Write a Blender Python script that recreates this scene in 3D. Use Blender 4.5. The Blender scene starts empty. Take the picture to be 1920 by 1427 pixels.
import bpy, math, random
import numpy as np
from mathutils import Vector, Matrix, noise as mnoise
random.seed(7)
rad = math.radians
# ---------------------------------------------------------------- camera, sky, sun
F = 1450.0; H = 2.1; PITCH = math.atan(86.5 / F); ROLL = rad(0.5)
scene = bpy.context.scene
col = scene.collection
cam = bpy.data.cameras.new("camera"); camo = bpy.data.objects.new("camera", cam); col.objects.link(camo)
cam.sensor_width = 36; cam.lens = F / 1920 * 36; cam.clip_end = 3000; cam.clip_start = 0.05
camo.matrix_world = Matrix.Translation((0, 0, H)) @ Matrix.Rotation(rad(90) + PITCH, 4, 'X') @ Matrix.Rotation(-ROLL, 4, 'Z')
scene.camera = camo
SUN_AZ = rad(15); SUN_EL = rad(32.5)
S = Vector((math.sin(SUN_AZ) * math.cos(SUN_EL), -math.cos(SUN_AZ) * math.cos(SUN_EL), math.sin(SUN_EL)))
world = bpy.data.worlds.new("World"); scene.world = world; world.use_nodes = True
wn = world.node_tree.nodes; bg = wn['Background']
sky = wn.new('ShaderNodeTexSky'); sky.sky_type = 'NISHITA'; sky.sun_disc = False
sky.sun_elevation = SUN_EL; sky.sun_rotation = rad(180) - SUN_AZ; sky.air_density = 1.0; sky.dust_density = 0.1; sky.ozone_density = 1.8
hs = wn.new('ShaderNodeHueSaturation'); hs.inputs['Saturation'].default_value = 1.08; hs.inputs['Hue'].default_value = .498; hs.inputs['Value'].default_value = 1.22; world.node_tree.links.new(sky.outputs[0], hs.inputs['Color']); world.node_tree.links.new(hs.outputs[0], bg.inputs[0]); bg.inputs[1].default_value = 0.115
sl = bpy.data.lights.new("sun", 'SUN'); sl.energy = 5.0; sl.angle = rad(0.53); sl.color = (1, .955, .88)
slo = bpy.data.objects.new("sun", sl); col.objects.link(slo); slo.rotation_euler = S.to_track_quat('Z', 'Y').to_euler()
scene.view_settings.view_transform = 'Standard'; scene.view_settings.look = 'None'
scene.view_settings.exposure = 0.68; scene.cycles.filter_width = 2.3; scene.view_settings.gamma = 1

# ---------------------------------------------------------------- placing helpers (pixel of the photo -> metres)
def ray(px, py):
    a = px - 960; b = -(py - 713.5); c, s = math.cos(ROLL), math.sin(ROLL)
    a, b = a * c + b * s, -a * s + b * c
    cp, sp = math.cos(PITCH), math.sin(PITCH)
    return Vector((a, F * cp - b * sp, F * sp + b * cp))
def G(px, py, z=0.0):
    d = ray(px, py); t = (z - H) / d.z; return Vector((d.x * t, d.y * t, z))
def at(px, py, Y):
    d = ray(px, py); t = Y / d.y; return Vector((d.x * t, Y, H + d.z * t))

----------

**Task brief**
Set down the material above again, word for word.

**Exercise response**
Write a Blender Python script that recreates this scene in 3D. Use Blender 4.5. The Blender scene starts empty. Take the picture to be 1920 by 1427 pixels.
import bpy, math, random
import numpy as np
from mathutils import Vector, Matrix, noise as mnoise
random.seed(7)
rad = math.radians
# ---------------------------------------------------------------- camera, sky, sun
F = 1450.0; H = 2.1; PITCH = math.atan(86.5 / F); ROLL = rad(0.5)
scene = bpy.context.scene
col = scene.collection
cam = bpy.data.cameras.new("camera"); camo = bpy.data.objects.new("camera", cam); col.objects.link(camo)
cam.sensor_width = 36; cam.lens = F / 1920 * 36; cam.clip_end = 3000; cam.clip_start = 0.05
camo.matrix_world = Matrix.Translation((0, 0, H)) @ Matrix.Rotation(rad(90) + PITCH, 4, 'X') @ Matrix.Rotation(-ROLL, 4, 'Z')
scene.camera = camo
SUN_AZ = rad(15); SUN_EL = rad(32.5)
S = Vector((math.sin(SUN_AZ) * math.cos(SUN_EL), -math.cos(SUN_AZ) * math.cos(SUN_EL), math.sin(SUN_EL)))
world = bpy.data.worlds.new("World"); scene.world = world; world.use_nodes = True
wn = world.node_tree.nodes; bg = wn['Background']
sky = wn.new('ShaderNodeTexSky'); sky.sky_type = 'NISHITA'; sky.sun_disc = False
sky.sun_elevation = SUN_EL; sky.sun_rotation = rad(180) - SUN_AZ; sky.air_density = 1.0; sky.dust_density = 0.1; sky.ozone_density = 1.8
hs = wn.new('ShaderNodeHueSaturation'); hs.inputs['Saturation'].default_value = 1.08; hs.inputs['Hue'].default_value = .498; hs.inputs['Value'].default_value = 1.22; world.node_tree.links.new(sky.outputs[0], hs.inputs['Color']); world.node_tree.links.new(hs.outputs[0], bg.inputs[0]); bg.inputs[1].default_value = 0.115
sl = bpy.data.lights.new("sun", 'SUN'); sl.energy = 5.0; sl.angle = rad(0.53); sl.color = (1, .955, .88)
slo = bpy.data.objects.new("sun", sl); col.objects.link(slo); slo.rotation_euler = S.to_track_quat('Z', 'Y').to_euler()
scene.view_settings.view_transform = 'Standard'; scene.view_settings.look = 'None'
scene.view_settings.exposure = 0.68; scene.cycles.filter_width = 2.3; scene.view_settings.gamma = 1

# ---------------------------------------------------------------- placing helpers (pixel of the photo -> metres)
def ray(px, py):
    a = px - 960; b = -(py - 713.5); c, s = math.cos(ROLL), math.sin(ROLL)
    a, b = a * c + b * s, -a * s + b * c
    cp, sp = math.cos(PITCH), math.sin(PITCH)
    return Vector((a, F * cp - b * sp, F * sp + b * cp))
def G(px, py, z=0.0):
    d = ray(px, py); t = (z - H) / d.z; return Vector((d.x * t, d.y * t, z))
def at(px, py, Y):
    d = ray(px, py); t = Y / d.y; return Vector((d.x * t, Y, H + d.z * t))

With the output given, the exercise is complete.